## DIRECTIONS FOR THIS TASK:
In the records below, find the line with "by 2048 pixels." and the line with "mb = MB(); Cb.box(mb, .4, 2.4, 6.2, 9.0, 48.3, 48.75, W_TAN);"; return exactly those lines and every line between them.

Begin DATA LISTING

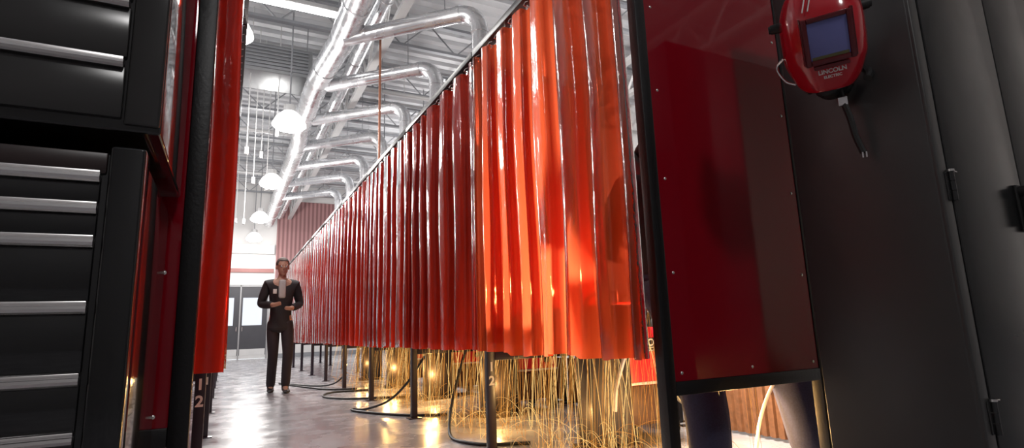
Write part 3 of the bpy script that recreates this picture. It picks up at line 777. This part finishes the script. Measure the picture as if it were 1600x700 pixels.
def hair_cap(T, parent, mat):
    bm = bmesh.new()
    bmesh.ops.create_uvsphere(bm, u_segments=28, v_segments=20, radius=1, matrix=T @ Matrix.Translation((0, -.020, .040)) @ Matrix.Diagonal((.086, .102, .094, 1)))
    Ti = T.inverted()
    for v in list(bm.verts):
        p = Ti @ v.co
        if (p.y > .045 and p.z < .075) or p.z < -.055 or (p.y > .0 and p.z < .015): bm.verts.remove(v)
    o = fin(bm, 'hair', mat, parent, angle=3)
    so = o.modifiers.new('Solidify', 'SOLIDIFY'); so.thickness = .014; so.offset = -1
def boot(parent, ankle, d, mat):
    a = V(ankle); d = V(d).normalized()
    s = d.cross(V((0, 0, 1)))
    bm = bmesh.new()
    prof = [(-.07, .034, .075), (-.04, .040, .09), (.02, .041, .085), (.07, .044, .062), (.12, .046, .048), (.165, .040, .040), (.19, .022, .03)]
    rr = []
    for (t_, w, h) in prof:
        ring = []
        for k in range(14):
            an = 2*PI*k/14; x = w*math.cos(an); z = max(-.0, h*.5+h*.5*math.sin(an)) 
            ring.append(bm.verts.new(V((a.x, a.y, 0))+d*t_+s*x+V((0, 0, z+.001))))
        rr.append(ring)
    for p, q in zip(rr, rr[1:]):
        for k in range(14): bm.faces.new((p[k], p[(k+1) % 14], q[(k+1) % 14], q[k]))
    bm.faces.new(rr[0][::-1]); bm.faces.new(rr[-1])
    cyl(bm, (a.x, a.y, .05), (a.x, a.y, .15), .044, .05, 14)
    return fin(bm, 'boot', mat, parent, angle=1.2)

# --- the walker in the aisle, coming towards the camera
w = thing('person', 'person in dark jacket and dark trousers walking down the aisle', 'person', (.66, 8.15, 0))
fc, Th = head_extra((0, -.045, 1.645), (.10, -1, -.12))
pel = (0, 0, .93, (.135, .10))
legL = [pel, (.085, -.01, .88, .085), (.10, -.10, .50, .056), (.095, -.06, .30, .052), (.09, -.02, .09, .036), (.09, -.09, .035, .034), (.09, -.17, .03, .026)]
legR = [pel, (-.085, .02, .88, .085), (-.075, -.02, .50, .056), (-.075, .08, .30, .052), (-.075, .20, .12, .036), (-.075, .14, .045, .034), (-.075, .07, .025, .026)]
tor = [pel, (0, -.01, 1.10, (.125, .09)), (0, -.005, 1.28, (.155, .105)), (0, 0, 1.42, (.13, .085)), (0, -.005, 1.50, .055), (0, -.03, 1.57, .052), (0, -.04, 1.64, .05)]
shL, shR = (.175, .0, 1.415, .058), (-.175, .0, 1.415, .058)
aL = [tor[3], shL, (.245, .03, 1.14, .043), (.10, -.20, 1.08, .032)]
aR = [tor[3], shR, (-.255, .02, 1.14, .043), (-.09, -.22, 1.13, .032)]
hl = hand((.10, -.20, 1.08), (-.85, -.35, .10), (-.2, .9, -.1), .45); hr = hand((-.09, -.22, 1.13), (.8, -.35, .25), (.2, .9, -.1), .45, side=-1)
skin_mesh('body', [legL, legR, tor, aL, aR]+hl+hr, M['skin'], w, 2, fc, .0075)
face_bits(Th, w); hair_cap(Th, w, M['hair'])
def puff(ch, add): return [(*p[:3], tuple(x+add for x in p[3]) if isinstance(p[3], tuple) else p[3]+add) for p in ch]
jk = puff([(0, 0, .76, (.165, .125)), (0, 0, .86, (.16, .12)), *tor[:5]], .018)
jk[-1] = (*jk[-1][:3], .062)
sl = lambda ch: [puff([ch[0]], .018)[0]]+puff(ch[1:], .014)
skin_mesh('jacket', [jk, sl(aL[:3]+[(.118, -.172, 1.087, .036)]), sl(aR[:3]+[(-.112, -.188, 1.131, .036)])], M['dark_cloth'], w, 2)
skin_mesh('trousers', [puff([(0, 0, .95, (.10, .08)), legL[1], legL[2], legL[3], (.09, -.02, .05, .048)], .014), puff([(0, 0, .95, (.10, .08)), legR[1], legR[2], legR[3], (-.075, .19, .05, .048)], .014)], M['trouser'], w, 2)
bm = bmesh.new(); 
for i in range(7):
    pass
for q in range(1):
    box(bm, (-.045, -.128, 1.22), (.045, -.06, 1.47), .025, 4)
fin(bm, 'shirt_front', M['grey_shirt'], w)
bm = bmesh.new(); box(bm, (-.115, -.150, 1.28), (-.070, -.140, 1.34), .003); fin(bm, 'badge', M['white_paint'], w)
boot(w, (.09, -.02, 0), (0.05, -1, 0), M['shoe'])
b2 = boot(w, (-.075, .19, 0), (-.05, -1, 0), M['shoe'])

# --- the welder standing in the first booth, back to the camera
w = thing('person', 'person in navy jeans standing behind the dark red end panel', 'person', (2.15, 1.93, 0))
fc, Th = head_extra((-.08, .37, 1.60), (.1, 1, -.75))
pel = (-.10, .24, .95, (.14, .11))
legL = [pel, (-.19, .23, .88, .10), (-.170, .07, .50, .088), (-.200, .01, .28, .082), (-.240, -.03, .09, .050), (-.24, .05, .035, .036), (-.245, .13, .03, .026)]
legR = [pel, (.04, .23, .88, .10), (.44, .07, .50, .088), (.43, .01, .28, .082), (.42, -.03, .09, .040), (.43, .05, .035, .036), (.44, .13, .03, .026)]
tor = [pel, (-.15, .28, 1.12, (.17, .13)), (-.14, .31, 1.30, (.195, .135)), (-.10, .33, 1.43, (.15, .10)), (-.085, .33, 1.50, .058), (-.08, .345, 1.54, .054), (-.08, .365, 1.59, .05)]
aL = [tor[3], (-.29, .34, 1.43, .068), (-.42, .40, 1.13, .072), (-.14, .52, 1.08, .036)]
aR = [tor[3], (.09, .34, 1.43, .068), (.30, .42, 1.22, .055), (.12, .54, 1.12, .036)]
hl = hand((-.14, .52, 1.08), (.6, .75, -.25), (.4, -.2, -.9), .6); hr = hand((.12, .54, 1.12), (-.55, .7, -.45), (-.4, -.3, -.9), .6, side=-1)
skin_mesh('body', [legL, legR, tor, aL, aR]+hl+hr, M['skin'], w, 2, fc, .0085)
jk = puff([(-.10, .22, .74, (.17, .14)), (-.10, .235, .86, (.165, .135)), *tor[:5]], .02); jk[-1] = (*jk[-1][:3], .066)
skin_mesh('jacket', [jk, sl(aL[:3]+[(-.165, .512, 1.09, .040)]), sl(aR[:3]+[(.14, .53, 1.13, .040)])], M['dark_cloth'], w, 2)
skin_mesh('trousers', [puff([(-.10, .24, .97, (.14, .11)), legL[1], legL[2], legL[3], (-.24, -.03, .05, .066)], .024), puff([(-.10, .24, .97, (.14, .11)), legR[1], legR[2], legR[3], (.42, -.03, .05, .066)], .024)], M['denim'], w, 2)
boot(w, (-.24, -.03, 0), (-.15, 1, 0), M['shoe']); boot(w, (.42, -.03, 0), (.2, 1, 0), M['shoe'])
hair_cap(Th, w, M['hair'])
hh = bpy.data.objects.new('face_shield', None); COL.objects.link(hh); hh.parent = w
# a plain dark shield worn by the welder
bm = bmesh.new(); g = []
for j in range(13):
    v = j/12; row = []
    for i in range(19):
        a = (-100+200*i/18)*PI/180; ww = .11*(1-.35*abs(v-.55)**2*2); dd = .15*(1-.4*max(0, v-.6))
        row.append(bm.verts.new(Th @ V((ww*math.sin(a)*1.05, dd*math.cos(a)-.01, -.16+.29*v))))
    g.append(row)
for a, b in zip(g, g[1:]):
    for i in range(18): bm.faces.new((a[i], a[i+1], b[i+1], b[i]))
bpy.data.objects.remove(hh)
o = fin(bm, 'face_shield', M['machine_dark'], w, angle=2); so = o.modifiers.new('Solidify', 'SOLIDIFY'); so.thickness = .005

# the torch, held in the hand
t = thing('welding_torch', 'welding torch held over the table in the nearest booth', 'torch', (2.30, 2.36, 1.04))
bm = bmesh.new(); tube(bm, smooth_path([(-.02, -.10, .06), (-.03, 0, .03), (-.03, .10, .0), (-.04, .16, -.06)]), .012, 10); fin(bm, 'handle', M['rubber'], t)
bm = bmesh.new(); cyl(bm, (-.04, .155, -.055), (-.045, .20, -.105), .011, .008, 12); fin(bm, 'nozzle', M['copper'], t)

# ------------------------------------------------------------------ sparks (nobody could count them)
def sparks(name, label, center, n, seed, spread, x_lim, y_lim, z0=(.62, 1.0), r=.0016, drift=(-.25, -.1), hot=.3):
    rnd = random.Random(seed)
    bm = bmesh.new(); hotf = []
    for i in range(n):
        x = center[0]+rnd.gauss(0, spread[0]); y = center[1]+rnd.gauss(0, spread[1]); z = rnd.uniform(*z0)
        x = min(max(x, x_lim[0]), x_lim[1]); y = min(max(y, y_lim[0]), y_lim[1])
        vx = rnd.gauss(drift[0], .22); vy = rnd.gauss(drift[1], .30); vz = rnd.uniform(-1.2, .6)
        pts = []; T_ = rnd.uniform(.12, .5); t = 0; dt = .022; life = rnd.uniform(0, .15)
        bounce = 0
        while t < T_+.25 and len(pts) < 26:
            if t >= life: pts.append(V((x, y, z)))
            x += vx*dt; y += vy*dt; z += vz*dt; vz -= 9.8*dt; t += dt
            if x < x_lim[0] or x > x_lim[1] or y < y_lim[0] or y > y_lim[1]: break
            if z < .004:
                z = .004; vz = abs(vz)*rnd.uniform(.25, .45); vx = vx*1.3+rnd.gauss(0, .7); vy = vy*1.3+rnd.gauss(0, .7); bounce += 1
                if bounce > 2: break
        if len(pts) >= 3:
            nf = len(bm.faces); rr = r*rnd.uniform(.5, 1.25)
            tube(bm, pts, rr, 4, caps=True, rf=lambda i, m=len(pts): .4+.6*math.sin(PI*(i+.5)/m))
            if rnd.random() < hot:
                bm.faces.ensure_lookup_table()
                for q in range(nf, len(bm.faces)): bm.faces[q].material_index = 1
    o = fin(bm, name, M['spark'], smooth=False)
    o.data.materials.append(M['spark_hot'])
    return tag(o, label, 'sparks', 'showers of sparks', 'stuff')
LABS = ['orange sparks showering to the floor in the nearest booth', 'orange sparks falling between post 12 and the second post', 'orange sparks falling between the second and third posts', 'orange sparks falling beyond the third post', 'faint sparks on the floor of the fifth booth']
NS = [210, 170, 150, 90, 40]
for k in range(5):
    y0 = P0+PITCH*k+.06; y1 = y0+PITCH-.12
    ce = (1.95, y0+.95) if k == 0 else (1.85, (y0+y1)/2+.1)
    sparks('spark_shower', LABS[k], ce, NS[k], 50+k, (.28, .42), (1.50, 2.5), (y0, y1), r=.0010 if k == 0 else .0014)

# ------------------------------------------------------------------ lights
def area(name, loc, rot, size, power, col=(1, 1, 1), sy=None):
    L = bpy.data.lights.new(name, 'AREA'); L.energy = power; L.color = col; L.size = size
    if sy: L.shape = 'RECTANGLE'; L.size_y = sy
    o = bpy.data.objects.new(name, L); COL.objects.link(o); o.location = loc; o.rotation_euler = rot
    return o
def point(name, loc, power, col, r=.05):
    L = bpy.data.lights.new(name, 'POINT'); L.energy = power; L.color = col; L.shadow_soft_size = r
    o = bpy.data.objects.new(name, L); COL.objects.link(o); o.location = loc
    return o
for (x, y, z, e) in ((.73, 8.9, 3.7, 210), (.74, 12.7, 3.7, 210), (.72, 16.8, 3.7, 210), (.72, 20.2, 3.7, 35), (.73, 5.0, 3.7, 55)):
    point('aisle_lamp_light', (x, y, z), e, (1, .97, .94), .16)
for (x, y) in ((-4.2, 6), (-4.2, 14), (5.4, 6), (5.4, 14), (.7, -2.5)):  # unseen fill lights without fixtures, added to brighten hall and end panels
    point('hall_fill_light', (x, y, 4.2), 120 if y < 0 else (150 if x > 0 and y < 9 else 330), (1, .98, .97), .25)
point('arc_light', (2.34, 2.47, 1.00), 175, (1., .86, .70), .04)
for (x, y, z, e) in ((1.78, 2.85, .20, 6), (1.95, 2.25, .20, 6), (2.42, 2.32, .20, 15), (2.26, 2.05, .17, 11)):
    point('spark_light', (x, y, z), e, (1., .56, .18), .02)
for k, e in ((1, 7), (2, 9), (3, 9), (4, 4)):
    for dx, dy in ((0, -.25), (.25, .3)):
        point('spark_light', (1.78+dx, P0+PITCH*(k+.5)+dy, .25), e, (1., .56, .18), .02)

W = bpy.data.worlds.new('world'); S.world = W; W.use_nodes = True
bg = W.node_tree.nodes['Background']; bg.inputs[0].default_value = (.95, .97, 1, 1); bg.inputs[1].default_value = 1.2

S.view_settings.view_transform = 'Standard'; S.view_settings.look = 'None'
S.view_settings.gamma = 1; S.view_settings.exposure = 0.0; S.view_settings.use_curve_mapping = False
S.cycles.max_bounces = 10; S.cycles.transparent_max_bounces = 16; S.cycles.diffuse_bounces = 4; S.cycles.glossy_bounces = 4
S.cycles.sample_clamp_indirect = 6; S.cycles.use_denoising = True; S.cycles.caustics_reflective = False; S.cycles.caustics_refractive = False
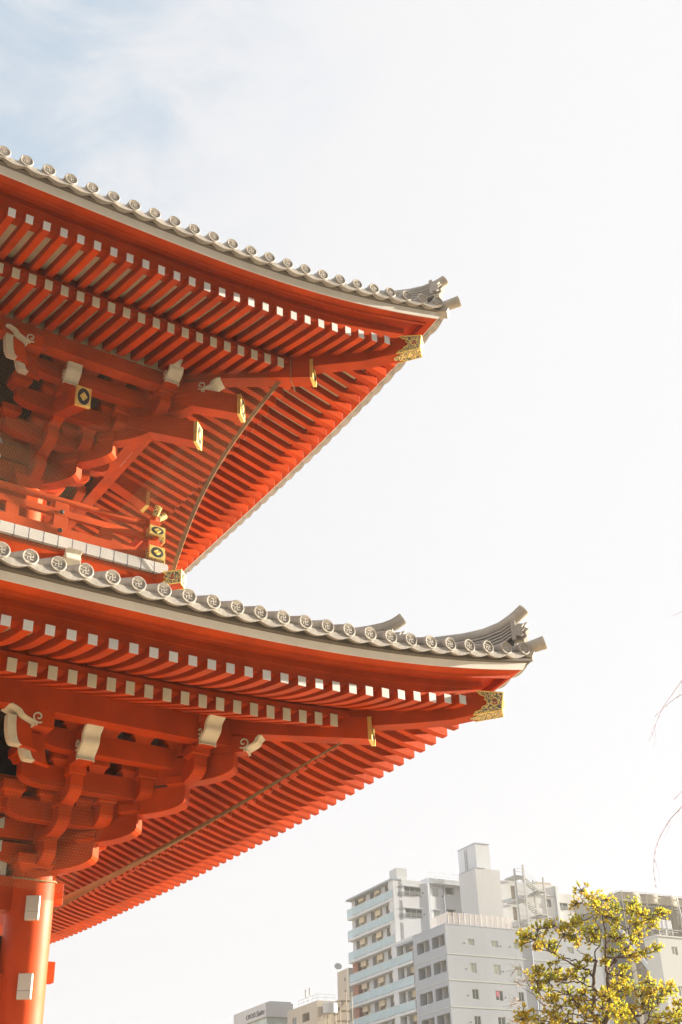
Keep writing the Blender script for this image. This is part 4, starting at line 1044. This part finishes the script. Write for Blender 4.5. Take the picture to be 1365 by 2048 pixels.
mb = MB(); Cb.box(mb, .4, 2.4, 6.2, 9.0, 48.3, 48.75, W_TAN); Cb.part(mb, 'roof_box')

# ---- D: block wrapped in scaffold sheeting
SHEET = mat('scaffold_sheet', (.20, .20, .185), .85, .22, .35, .3, 1.2, streak=True); SHEETL = mat('scaffold_sheet_pale', (.42, .41, .36), .85, .15, .4, .2, 2, streak=True)
Dd = Bld('sheeted_building', 97.4, 88.41, 'tall building wrapped in grey scaffold sheeting behind the yellow green tree', 'building site')
mb = MB()
for face in ('L', 'R'):
    n = 40; w = 9.0 if face == 'L' else 22.0
    for (z0, z1, m) in ((0, 34.95, SHEET), (35.0, 36.15, SHEETL)):
        rows = []
        for z in (z0, z0 + (z1 - z0) * .5, z1):
            row = []
            for j in range(n + 1):
                a = w * j / n; wv = .12 * math.sin(a * 2.1 + z * .1) + .08 * math.sin(a * 5.3 + z * .31)
                row.append(Dd.at(a, -wv, z) if face == 'L' else Dd.at(-wv, a, z))
            rows.append(row)
        mb.grid(rows, m)
mb.add([Dd.at(0, 0, 36.1), Dd.at(9, 0, 36.1), Dd.at(9, 22, 36.1), Dd.at(0, 22, 36.1)], [(0, 1, 2, 3)], SHEETL)
mb.add([Dd.at(9, 0, 0), Dd.at(9, 22, 0), Dd.at(9, 22, 36.1), Dd.at(9, 0, 36.1)], [(0, 1, 2, 3)], SHEET)
mb.add([Dd.at(9, 22, 0), Dd.at(0, 22, 0), Dd.at(0, 22, 36.1), Dd.at(9, 22, 36.1)], [(0, 1, 2, 3)], SHEET)
Dd.part(mb, 'scaffold_sheet', smooth=True, autosmooth=50)
mb = MB()
for t in (.0, 3.8, 7.6, 11.3): mb.tube([Dd.at(-.22, t, 0), Dd.at(-.22, t, 36.3)], .03, SHEETL, 6)
for z in (36.2, 35.1, 34.6): mb.tube([Dd.at(-.24, 0, z), Dd.at(-.24, 21, z)], .025, SHEETL, 6); mb.tube([Dd.at(0, -.24, z), Dd.at(9, -.24, z)], .025, SHEETL, 6)
mb.tube([Dd.at(-.4, 8.4, 36), Dd.at(-.4, 9.3, 29)], .08, W_WHITE, 8)
Dd.part(mb, 'scaffold_tube')
# ---- E: small white block with water tank
Eb = Bld('white_house_block', 58.66, 49.27, 'small pale blue white block at the right edge below the water tank', 'building')
mb = MB(); we = [(1.17, 1.73, 18.78, 19.36), (3.2, 3.9, 18.78, 19.36), (1.17, 1.73, 15.9, 16.6)]; wl = [(.43, .70, 19.15, 19.6)]
W_BLUE = wallmat('pale_blue_render', (.55, .60, .63))
Eb.body(mb, 1.5, 9, 0, 20.02, W_BLUE, L=False, R=False); Eb.facade(mb, 'R', 0, 9, 0, 20.02, we, W_BLUE, depth=.1, back=HOLE); Eb.facade(mb, 'L', 0, 1.5, 0, 20.02, wl, W_BLUE, depth=.1, back=HOLE)
Eb.part(mb, 'wall')
for r in we: Eb.window('R', *r, d=.06, pane=PANEL_)
Eb.window('L', *wl[0], d=.06, mull=0)
mb = MB(); Eb.box(mb, -.04, 1.54, -.04, 9, 20.02, 20.12, W_WHITE); Eb.part(mb, 'coping')
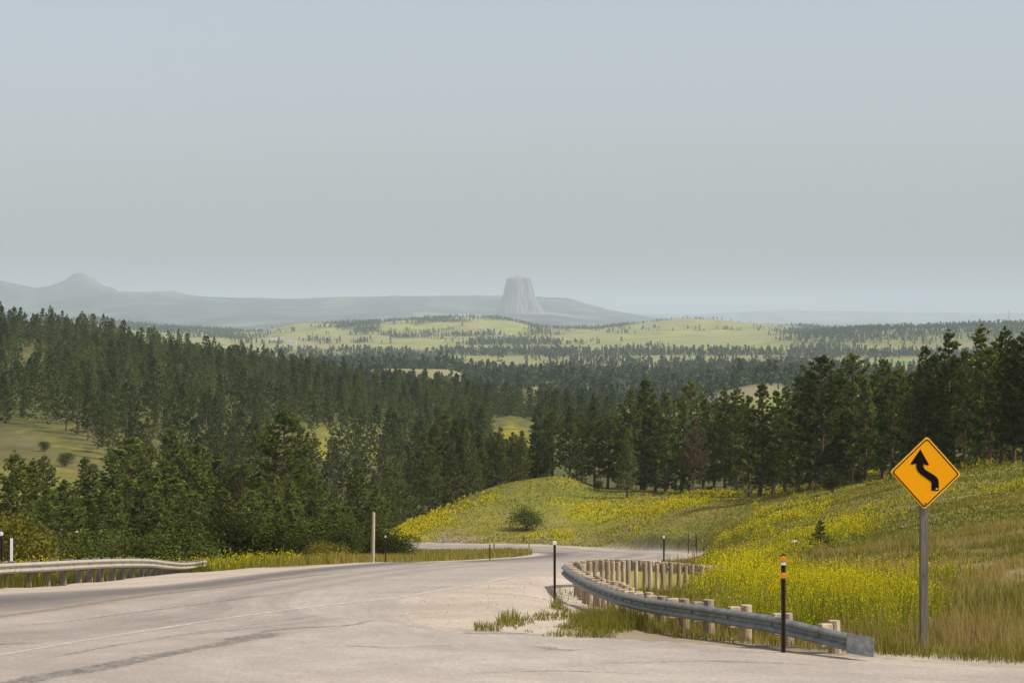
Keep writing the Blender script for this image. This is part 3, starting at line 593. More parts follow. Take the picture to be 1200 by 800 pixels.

End DATA LISTING

## RESULT OF THIS EXERCISE:
Keep writing the Blender script for this image. This is part 4, starting at line 1044. This part finishes the script. Write for Blender 4.5. Take the picture to be 1365 by 2048 pixels.
mb = MB(); Cb.box(mb, .4, 2.4, 6.2, 9.0, 48.3, 48.75, W_TAN); Cb.part(mb, 'roof_box')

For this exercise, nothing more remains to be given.